Ps : Le « régulateur européen, capable de parler à égalité avec son homologue américain.» existe déjà ! Il existe un comité des régulateurs européens : le CESR (prononcer CESAR) qui entre autres attributions à celle-ci (je cite sa chartre) « The Committee will foster the dialogue and cooperation with authorities of non-EU countries with the view to exchange information and views on supervisory practices and to facilitate the supervisory convergence and eventually the mutual recognition of supervisory regimes.”
@ Yann 35
Lisez ce que j'écrivais dans le billet précédent dont je donne le lien en début d'article. l'opposition entre relance par l'investissement et relance par la consommation est stérile. Ce qu'il faut considérer, c'est QUEL investissement, et QUELLE consommation. A cet aune seulement, les deux peuvent être la cible d'une politique de relance.

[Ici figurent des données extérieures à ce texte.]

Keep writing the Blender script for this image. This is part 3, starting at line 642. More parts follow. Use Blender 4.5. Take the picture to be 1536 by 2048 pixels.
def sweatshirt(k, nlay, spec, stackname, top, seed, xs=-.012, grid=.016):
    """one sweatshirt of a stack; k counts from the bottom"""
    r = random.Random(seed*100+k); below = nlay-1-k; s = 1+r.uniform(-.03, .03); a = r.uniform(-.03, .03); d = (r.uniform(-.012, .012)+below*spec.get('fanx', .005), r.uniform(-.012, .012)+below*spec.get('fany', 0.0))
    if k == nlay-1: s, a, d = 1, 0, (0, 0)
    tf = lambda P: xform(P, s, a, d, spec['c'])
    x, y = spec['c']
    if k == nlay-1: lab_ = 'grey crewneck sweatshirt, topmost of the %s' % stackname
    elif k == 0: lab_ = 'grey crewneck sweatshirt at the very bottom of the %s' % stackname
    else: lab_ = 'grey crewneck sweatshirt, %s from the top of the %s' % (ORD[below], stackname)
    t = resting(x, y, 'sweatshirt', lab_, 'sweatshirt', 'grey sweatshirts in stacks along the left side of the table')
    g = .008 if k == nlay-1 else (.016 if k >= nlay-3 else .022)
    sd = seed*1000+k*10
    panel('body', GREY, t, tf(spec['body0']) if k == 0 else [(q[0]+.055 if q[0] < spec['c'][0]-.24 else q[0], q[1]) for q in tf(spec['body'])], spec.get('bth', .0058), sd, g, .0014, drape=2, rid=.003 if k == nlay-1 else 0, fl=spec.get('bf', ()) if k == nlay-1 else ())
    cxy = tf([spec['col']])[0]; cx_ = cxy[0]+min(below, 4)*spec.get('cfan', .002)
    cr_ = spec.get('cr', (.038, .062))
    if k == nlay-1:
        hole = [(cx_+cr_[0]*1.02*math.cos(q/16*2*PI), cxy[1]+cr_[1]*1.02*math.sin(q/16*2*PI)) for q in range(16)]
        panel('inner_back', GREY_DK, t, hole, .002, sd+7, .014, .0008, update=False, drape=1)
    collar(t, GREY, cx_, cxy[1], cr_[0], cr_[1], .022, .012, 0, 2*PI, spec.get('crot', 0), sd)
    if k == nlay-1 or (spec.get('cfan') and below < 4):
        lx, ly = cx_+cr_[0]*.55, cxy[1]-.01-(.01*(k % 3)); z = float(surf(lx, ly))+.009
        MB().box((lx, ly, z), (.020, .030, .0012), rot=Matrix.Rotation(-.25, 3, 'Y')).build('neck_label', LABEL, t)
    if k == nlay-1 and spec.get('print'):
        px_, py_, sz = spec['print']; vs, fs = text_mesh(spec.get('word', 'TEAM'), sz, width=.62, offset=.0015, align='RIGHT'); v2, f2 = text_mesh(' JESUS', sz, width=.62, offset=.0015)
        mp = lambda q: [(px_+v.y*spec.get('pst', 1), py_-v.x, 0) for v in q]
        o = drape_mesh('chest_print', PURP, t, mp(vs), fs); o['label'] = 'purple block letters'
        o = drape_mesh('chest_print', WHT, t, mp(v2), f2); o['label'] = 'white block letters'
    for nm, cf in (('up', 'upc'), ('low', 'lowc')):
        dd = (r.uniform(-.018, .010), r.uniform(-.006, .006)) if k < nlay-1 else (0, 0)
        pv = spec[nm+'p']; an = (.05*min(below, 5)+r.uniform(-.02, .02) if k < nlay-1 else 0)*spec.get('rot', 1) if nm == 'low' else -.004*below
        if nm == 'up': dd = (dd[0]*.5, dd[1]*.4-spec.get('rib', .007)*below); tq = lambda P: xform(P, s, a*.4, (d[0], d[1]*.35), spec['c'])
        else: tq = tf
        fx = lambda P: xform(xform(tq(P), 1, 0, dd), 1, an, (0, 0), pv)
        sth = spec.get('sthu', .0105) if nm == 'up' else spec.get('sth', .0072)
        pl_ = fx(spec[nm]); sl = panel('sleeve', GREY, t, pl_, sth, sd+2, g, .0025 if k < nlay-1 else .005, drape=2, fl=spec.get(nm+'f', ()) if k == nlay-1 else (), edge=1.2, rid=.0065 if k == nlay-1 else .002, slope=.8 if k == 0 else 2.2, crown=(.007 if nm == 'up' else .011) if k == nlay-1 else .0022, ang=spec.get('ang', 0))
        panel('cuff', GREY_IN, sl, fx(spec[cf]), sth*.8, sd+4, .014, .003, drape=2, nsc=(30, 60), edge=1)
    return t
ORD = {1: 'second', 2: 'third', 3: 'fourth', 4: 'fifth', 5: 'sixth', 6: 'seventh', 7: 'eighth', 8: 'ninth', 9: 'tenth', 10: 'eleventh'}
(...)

Pour le régulateur, voir ce qu'en dit Nicolas 007.
@ Nicolas 007
Je n'avais pas la totalité de ces éléments en mains (régulateur européen) mais merci pour la réponse.
Je suis d'accord avec l'article qui montre avec "malice" que pour l'Europe, L'option Modem, c'est une option d'intérêt fort pour la résolution concrète des problèmes Economiques.
Pour ma part je pense que l'on est un temps où les états (d'Europe) n'ont pas assez de prise sur les "régulations" (Regardons les USA ?).
A mons sens, il n'y a pas vraiment de divergences entre les dires de F. Bayrou et Peyrelevade.
L'article de Cohen me semble vraiment très imprécis mais dans le fond il n'est pas si antipathique que cela, c'est une manière de dire au Modem : "Vous vous dites forts en Economie, montrez le un peu mieux que cela !!".
Je regrette que nulle part on ne puisse avoir rapidement des renseignements économiques simples.
Ah si il pouvait y avoir un site "Modem Economique officieux", même et (surtout ?) pour des renseignements simples !!
Rien ne vient de rien et tant que ceux qui se disent démocrates continueront à construire des structures monarchiques nous n'irons qu'à la guerre. Est-ce si difficile de différencier un censeur et un modérateur ? Je comprends que ceux qui nagent dans les pouvoirs locaux trouvent un aspect pervers qui les poussent au maintient de ce système, mais pourquoi un parti qui se voulait devenir démocrate n'a pas corrigé ce travers et même est allé plus loin en imposant à ses adhérents de prendre la carte auprès de la baronnie locale ? Pour ensuite parler de démocratie au sens général, ce n'est pas crédible.
cordialement
Pour une position "officieuse" do Modem, on peut lire le blog de Jean Peyrelevade, "La refondation du capitalisme".
http://peyrelevade.blog.lemonde.fr/
(@hérétique: peut-être à référencer?)
Merci pour le renseignement.
@ Miaou
Il figure déjà dans ma blogroll (voir cardinaux et évêques démocrates)
Une remarque, toutefois : Peyrelevade contribue fortement aux analyses économiques du MoDem, mais il ne saurait être représentatif de la position du parti à lui tout seul.